- _What you will do_
Provide an exact copy of the lines from the beginning of the records through the line that includes "cr = wn.new('ShaderNodeValToRGB');", and of no others.
◆ ◆ ◆ ◆ ◆ ◆ ◆
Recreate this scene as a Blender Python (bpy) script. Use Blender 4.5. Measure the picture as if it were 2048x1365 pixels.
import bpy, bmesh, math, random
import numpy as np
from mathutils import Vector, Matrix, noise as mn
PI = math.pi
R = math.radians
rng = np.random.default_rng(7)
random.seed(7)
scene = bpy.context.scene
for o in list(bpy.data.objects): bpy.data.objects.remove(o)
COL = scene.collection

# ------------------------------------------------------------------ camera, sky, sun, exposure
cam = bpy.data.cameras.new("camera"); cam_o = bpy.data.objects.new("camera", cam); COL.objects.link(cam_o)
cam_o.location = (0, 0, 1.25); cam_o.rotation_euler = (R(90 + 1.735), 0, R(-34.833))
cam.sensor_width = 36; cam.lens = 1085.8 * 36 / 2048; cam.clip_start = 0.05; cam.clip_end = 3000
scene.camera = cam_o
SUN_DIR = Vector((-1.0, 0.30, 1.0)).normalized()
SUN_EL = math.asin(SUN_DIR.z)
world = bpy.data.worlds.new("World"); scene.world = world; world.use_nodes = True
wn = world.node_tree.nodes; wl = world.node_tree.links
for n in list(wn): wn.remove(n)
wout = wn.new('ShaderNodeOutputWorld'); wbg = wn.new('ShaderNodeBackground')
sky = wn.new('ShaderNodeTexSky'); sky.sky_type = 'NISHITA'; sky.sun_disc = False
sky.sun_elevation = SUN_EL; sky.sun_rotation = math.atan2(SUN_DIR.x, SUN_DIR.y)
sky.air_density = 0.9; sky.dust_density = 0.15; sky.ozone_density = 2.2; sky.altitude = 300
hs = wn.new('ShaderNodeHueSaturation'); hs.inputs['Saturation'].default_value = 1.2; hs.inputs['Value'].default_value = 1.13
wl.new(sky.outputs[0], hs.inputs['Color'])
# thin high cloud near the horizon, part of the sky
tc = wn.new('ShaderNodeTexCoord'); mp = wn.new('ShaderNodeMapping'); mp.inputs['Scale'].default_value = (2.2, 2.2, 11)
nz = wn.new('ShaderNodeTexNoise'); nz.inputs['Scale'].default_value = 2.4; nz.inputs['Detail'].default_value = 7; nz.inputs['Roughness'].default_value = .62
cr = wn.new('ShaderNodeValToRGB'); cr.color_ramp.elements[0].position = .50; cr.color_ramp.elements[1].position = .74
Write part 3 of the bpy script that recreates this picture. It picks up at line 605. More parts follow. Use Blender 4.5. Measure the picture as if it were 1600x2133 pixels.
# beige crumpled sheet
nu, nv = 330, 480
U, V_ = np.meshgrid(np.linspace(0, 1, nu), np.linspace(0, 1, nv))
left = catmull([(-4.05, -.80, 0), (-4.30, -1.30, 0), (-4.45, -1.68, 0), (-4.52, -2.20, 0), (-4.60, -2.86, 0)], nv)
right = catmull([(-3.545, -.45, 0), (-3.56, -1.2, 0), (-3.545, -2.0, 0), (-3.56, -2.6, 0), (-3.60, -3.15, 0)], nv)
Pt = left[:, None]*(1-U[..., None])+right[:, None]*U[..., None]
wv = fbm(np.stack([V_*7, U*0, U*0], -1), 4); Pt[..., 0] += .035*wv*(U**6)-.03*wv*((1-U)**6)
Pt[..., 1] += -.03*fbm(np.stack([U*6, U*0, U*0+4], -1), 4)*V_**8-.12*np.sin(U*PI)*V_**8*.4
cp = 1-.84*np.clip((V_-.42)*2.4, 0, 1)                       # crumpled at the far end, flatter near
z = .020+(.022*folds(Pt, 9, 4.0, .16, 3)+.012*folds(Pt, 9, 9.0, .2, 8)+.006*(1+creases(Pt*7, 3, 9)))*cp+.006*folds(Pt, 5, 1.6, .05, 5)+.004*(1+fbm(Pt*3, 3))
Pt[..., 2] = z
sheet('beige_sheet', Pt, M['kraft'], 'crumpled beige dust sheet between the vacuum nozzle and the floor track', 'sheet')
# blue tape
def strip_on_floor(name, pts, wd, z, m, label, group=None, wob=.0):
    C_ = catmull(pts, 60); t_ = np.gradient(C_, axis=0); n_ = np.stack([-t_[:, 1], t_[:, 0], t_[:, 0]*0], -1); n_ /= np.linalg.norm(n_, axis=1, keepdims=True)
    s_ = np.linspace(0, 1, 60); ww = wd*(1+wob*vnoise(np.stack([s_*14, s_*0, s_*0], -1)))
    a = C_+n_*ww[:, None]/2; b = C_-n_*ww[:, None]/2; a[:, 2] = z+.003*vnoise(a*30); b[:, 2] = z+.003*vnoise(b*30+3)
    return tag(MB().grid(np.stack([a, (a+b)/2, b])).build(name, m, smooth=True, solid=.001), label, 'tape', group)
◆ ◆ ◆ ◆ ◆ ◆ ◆
- _Response_
Recreate this scene as a Blender Python (bpy) script. Use Blender 4.5. Measure the picture as if it were 2048x1365 pixels.
import bpy, bmesh, math, random
import numpy as np
from mathutils import Vector, Matrix, noise as mn
PI = math.pi
R = math.radians
rng = np.random.default_rng(7)
random.seed(7)
scene = bpy.context.scene
for o in list(bpy.data.objects): bpy.data.objects.remove(o)
COL = scene.collection

# ------------------------------------------------------------------ camera, sky, sun, exposure
cam = bpy.data.cameras.new("camera"); cam_o = bpy.data.objects.new("camera", cam); COL.objects.link(cam_o)
cam_o.location = (0, 0, 1.25); cam_o.rotation_euler = (R(90 + 1.735), 0, R(-34.833))
cam.sensor_width = 36; cam.lens = 1085.8 * 36 / 2048; cam.clip_start = 0.05; cam.clip_end = 3000
scene.camera = cam_o
SUN_DIR = Vector((-1.0, 0.30, 1.0)).normalized()
SUN_EL = math.asin(SUN_DIR.z)
world = bpy.data.worlds.new("World"); scene.world = world; world.use_nodes = True
wn = world.node_tree.nodes; wl = world.node_tree.links
for n in list(wn): wn.remove(n)
wout = wn.new('ShaderNodeOutputWorld'); wbg = wn.new('ShaderNodeBackground')
sky = wn.new('ShaderNodeTexSky'); sky.sky_type = 'NISHITA'; sky.sun_disc = False
sky.sun_elevation = SUN_EL; sky.sun_rotation = math.atan2(SUN_DIR.x, SUN_DIR.y)
sky.air_density = 0.9; sky.dust_density = 0.15; sky.ozone_density = 2.2; sky.altitude = 300
hs = wn.new('ShaderNodeHueSaturation'); hs.inputs['Saturation'].default_value = 1.2; hs.inputs['Value'].default_value = 1.13
wl.new(sky.outputs[0], hs.inputs['Color'])
# thin high cloud near the horizon, part of the sky
tc = wn.new('ShaderNodeTexCoord'); mp = wn.new('ShaderNodeMapping'); mp.inputs['Scale'].default_value = (2.2, 2.2, 11)
nz = wn.new('ShaderNodeTexNoise'); nz.inputs['Scale'].default_value = 2.4; nz.inputs['Detail'].default_value = 7; nz.inputs['Roughness'].default_value = .62
cr = wn.new('ShaderNodeValToRGB'); cr.color_ramp.elements[0].position = .50; cr.color_ramp.elements[1].position = .74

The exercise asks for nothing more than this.